WHAT TO PRODUCE: From the listing below, select every line where the word "scene" appears.

PROVIDED MATERIAL:
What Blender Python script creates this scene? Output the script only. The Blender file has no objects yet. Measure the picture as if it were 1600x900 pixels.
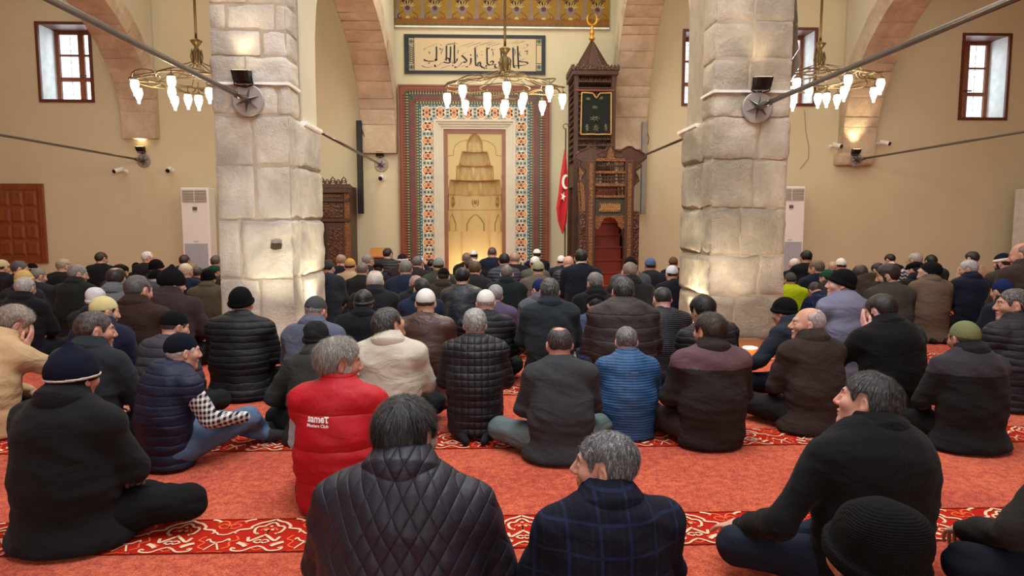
import bpy, bmesh, math, random
import numpy as np
from mathutils import Vector, Matrix, Euler
random.seed(7); rng = np.random.default_rng(11)
SC = bpy.context.scene; COL = SC.collection
PI = math.pi
# ---------------------------------------------------------------- camera model (used to measure places in the photograph)
FPX = 1067.0; YAW = math.radians(2.1); PIT = math.radians(5.51); CZ = 1.4
CAM = np.array([0, 0, CZ])
_f = np.array([math.sin(YAW)*math.cos(PIT), math.cos(YAW)*math.cos(PIT), -math.sin(PIT)])
_r = np.array([math.cos(YAW), -math.sin(YAW), 0.0]); _u = np.cross(_r, _f)
def P(px, py, Y=None, X=None, Z=None):
    d = _f + _r*(px-800)/FPX + _u*(450-py)/FPX
    if Y is not None: t = Y/d[1]
    elif X is not None: t = X/d[0]
    else: t = (Z-CZ)/d[2]
    return CAM + d*t
def XZ(px, py, Y):
    p = P(px, py, Y=Y); return (p[0], p[2])
# ---------------------------------------------------------------- materials
def lin(c):
    return tuple((v/12.92 if v <= .04045 else ((v+.055)/1.055)**2.4) for v in [x/255 for x in c[:3]]) + (1,)
_mats = {}
class NT:
    def __init__(s, name):
        s.m = bpy.data.materials.new(name); s.m.use_nodes = True
        s.t = s.m.node_tree; s.b = s.t.nodes['Principled BSDF']; s.l = s.t.links
    def n(s, typ, **kw):
        nd = s.t.nodes.new(typ)
        for k, v in kw.items():
            if k.startswith('i_'):
                nd.inputs[k[2:].replace('_', ' ')].default_value = v
            else: setattr(nd, k, v)
        return nd
    def link(s, a, b): s.l.new(a, b)
    def coords(s, kind='Object', scale=(1,1,1), rot=(0,0,0)):
        tc = s.n('ShaderNodeTexCoord'); mp = s.n('ShaderNodeMapping')
        mp.inputs['Scale'].default_value = scale; mp.inputs['Rotation'].default_value = rot
        s.link(tc.outputs[kind], mp.inputs['Vector']); return mp.outputs['Vector']
    def noise(s, vec, scale, detail=4, rough=.55, dist=0):
        nd = s.n('ShaderNodeTexNoise'); nd.inputs['Scale'].default_value = scale
        nd.inputs['Detail'].default_value = detail; nd.inputs['Roughness'].default_value = rough
        nd.inputs['Distortion'].default_value = dist
        s.link(vec, nd.inputs['Vector']); return nd.outputs['Fac']
    def ramp(s, fac, stops):
        nd = s.n('ShaderNodeValToRGB'); e = nd.color_ramp.elements
        e[0].position, e[0].color = stops[0]; e[1].position, e[1].color = stops[-1]
        for p, c in stops[1:-1]:
            x = e.new(p); x.color = c
        s.link(fac, nd.inputs['Fac']); return nd.outputs['Color']
    def math(s, op, a, b=None, c=None):
        nd = s.n('ShaderNodeMath', operation=op)
        for i, v in enumerate((a, b, c)):
            if v is None: continue
            if isinstance(v, (int, float)): nd.inputs[i].default_value = v
            else: s.link(v, nd.inputs[i])
        return nd.outputs[0]
    def mix(s, fac, a, b, typ='MIX'):
        nd = s.n('ShaderNodeMix', data_type='RGBA', blend_type=typ)
        for sock, v in ((nd.inputs[0], fac), (nd.inputs[6], a), (nd.inputs[7], b)):
            if isinstance(v, (int, float, tuple)): sock.default_value = v
            else: s.link(v, sock)
        return nd.outputs[2]
    def bump(s, h, strength=.5, dist=.01, normal=None):
        nd = s.n('ShaderNodeBump'); nd.inputs['Strength'].default_value = strength
        nd.inputs['Distance'].default_value = dist; s.link(h, nd.inputs['Height'])
        if normal is not None: s.link(normal, nd.inputs['Normal'])
        s.link(nd.outputs[0], s.b.inputs['Normal']); return nd.outputs[0]
    def base(s, c):
        if isinstance(c, tuple): s.b.inputs['Base Color'].default_value = c
        else: s.link(c, s.b.inputs['Base Color'])
    def sep(s, vec):
        nd = s.n('ShaderNodeSeparateXYZ'); s.link(vec, nd.inputs[0]); return nd.outputs
def shade(c, k): return tuple(min(1, v*k) for v in c[:3]) + (1,)
def M(name, rgb, rough=.7, metal=0, emit=0, var=.12, nscale=6, bump=0, bscale=60, spec=.5, alpha=None, sheen=0, trans=0):
    key = (name,)
    if key in _mats: return _mats[key]
    t = NT(name); c = lin(rgb)
    t.b.inputs['Roughness'].default_value = rough; t.b.inputs['Metallic'].default_value = metal
    t.b.inputs['Specular IOR Level'].default_value = spec
    v = t.coords()
    n = t.noise(v, nscale, 3)
    t.base(t.ramp(n, [(.3, shade(c, 1-var)), (.7, shade(c, 1+var))]))
    if bump: t.bump(t.noise(v, bscale, 3), bump, .004)
    if emit:
        t.b.inputs['Emission Color'].default_value = c; t.b.inputs['Emission Strength'].default_value = emit
    if sheen: t.b.inputs['Sheen Weight'].default_value = sheen
    if trans: t.b.inputs['Transmission Weight'].default_value = trans
    _mats[key] = t.m; return t.m
def stone_mat(name, c1, c2, c3, bs=.9):
    t = NT(name); v = t.coords()
    n1 = t.noise(v, 1.3, 5, .6, .5); n2 = t.noise(v, 9, 8, .7); n3 = t.noise(v, 60, 5, .7)
    col = t.ramp(n1, [(.3, lin(c1)), (.5, lin(c2)), (.72, lin(c3))])
    col = t.mix(.28, col, t.ramp(n2, [(.3, (.45,.4,.34,1)), (.65, (1,1,1,1))]), 'MULTIPLY')
    t.base(col); t.b.inputs['Roughness'].default_value = .93; t.b.inputs['Specular IOR Level'].default_value = .2
    h = t.math('ADD', t.math('MULTIPLY', n2, 1.0), t.math('MULTIPLY', n3, .45))
    rg = t.noise(v, 24, 8, .75); msk = t.ramp(t.noise(v, 1.1, 2), [(.42, (0,0,0,1)), (.58, (1,1,1,1))]); h = t.math('ADD', h, t.math('MULTIPLY', t.math('MULTIPLY', rg, 2.4), t.math('ADD', msk, .2)))
    t.bump(h, bs, .03)
    return t.m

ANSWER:
What Blender Python script creates this scene? Output the script only. The Blender file has no objects yet. Measure the picture as if it were 1600x900 pixels.
SC = bpy.context.scene; COL = SC.collection